See The Future Through Virtual Reality At The Building Centre

Sarah Jayne Bell
By Sarah Jayne Bell Last edited 105 months ago

Last Updated 24 July 2015

See The Future Through Virtual Reality At The Building Centre
Occulus Rift rollercoaster ride. Photo by The Building Museum and Agnese Sanvito.

Londonist Rating: ★★★★☆

There is a lot of technology on display in Drawn to the Future at The Building Centre. Thankfully, this exhibition about architectural, planning and engineering visualisation is much more than a geeky celebration of computer power, and does an excellent job of showing how tech enables design and planning practices, presenting technology as a tool in the service of human creativity.

The worlds of gaming and spatial analysis converge to give planners, politicians and the public new tools for making sense of big data and master plans. So, for example, visitors can take a virtual reality roller coaster ride in an Occulus Rift headset. Elsewhere, Cities: Skylines is a new 'build your own city' game, and you can also see a Minecraft version of Britain built using Ordinance Survey data.

Immersive virtual reality dome by Soluis Interact. Photo by The Building Centre and Agnese Sanvito.

The games are displayed beside (practically identical) professional visualisation tools; the first public display of a 3D fly-through over the route for the proposed HS2, and an immersive virtual reality dome by Soluis Interact which shows the latest techniques used by architects to demonstrate their designs to clients — from hotel rooms to chapel restoration.      

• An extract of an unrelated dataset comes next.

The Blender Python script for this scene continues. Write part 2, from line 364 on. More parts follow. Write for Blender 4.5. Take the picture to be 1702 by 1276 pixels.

We were impressed with John Cook's Cambedoo Solar Estate, a vast solar power array and settlement in the desert in 2065 that is dismantled over the following centuries. Cook's animation of the future city as it decays shows mastery of new technologies of drawing, underpinned by a deeper understanding of the challenges of sustainability and durability in architecture. Drawings of future cities designed for food production by CJ Lim, and his student Jason Lamb's drawings of 'Frackpool' (Blackpool after fracking), show the power of computer assisted line drawings to evoke the future and provoke debate about the present.

The Food Parliament. Picture by CJ Lim, Studio 8 Architects.

Tucked behind a curtain in the corner is a 3D printed model of a Peruvian hillside, with landuse and sites of importance to marginalised residents projected from above. The project by researchers at University College London collected topographic data using drones, and used GPS to track the routes used by locals in their everyday lives moving over contested land. Collecting and visualising data like this provides new windows for democracy, as academics and communities collaborate to help resolve local disputes and plan for the future.

The technologies on display in this exhibition provide new ways of visualising the future — although we must remember, visions of the future are always imaginary. Used intelligently, new technologies provide architects, engineers, planners and citizens with tools to share the new ideas shaping our cities. The success of Drawn to the Future lies in how it positions technology within wider processes of creativity, design and democracy.

Drawn to the Future, until 3 October, Monday-Friday 9am-6pm, Saturday 10am-5pm, The Building Centre. Free, no booking required.